Keating's package shares with Hewson's a determination to cut youth wages.

The Liberals simply assert that cutting youth wages is the solution to youth unemployment, currently about 30% nationally. Keating's approach is more underhanded. His plan to cut youth wages comes in a section dealing with apprenticeships and training.

Keating notes a decline in the number of apprentices and concerns about the quality of training they receive. His solution is to increase the subsidy to employers and to include more formal training. Then he pulls out the knife:

"Those participating could be regarded as trainees rather than as workers.

"Existing arrangements regarding youth wages would then need to be examined to take account of the change in the status of the individual, the higher quality of training provided and the need to ensure an adequate number of training positions within industry are available for young people."
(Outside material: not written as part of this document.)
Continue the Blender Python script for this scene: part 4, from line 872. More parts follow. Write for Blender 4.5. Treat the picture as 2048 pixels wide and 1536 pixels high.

But youth wages are already very low. According to Russell Bankroft, a research officer with the Victorian Trades Hall Council, a 16-year-old worker is entitled to only $190 a week in the clothing and footwear industry, $185 as a storeperson, $170 as a kindergarten or day-care assistant and $190 as a typist. This is just on the poverty line.

"Sixteen-year-olds must pay the same for food, clothing and transport as an adult, and lower wages may simply force them out of the market", Bankroft said.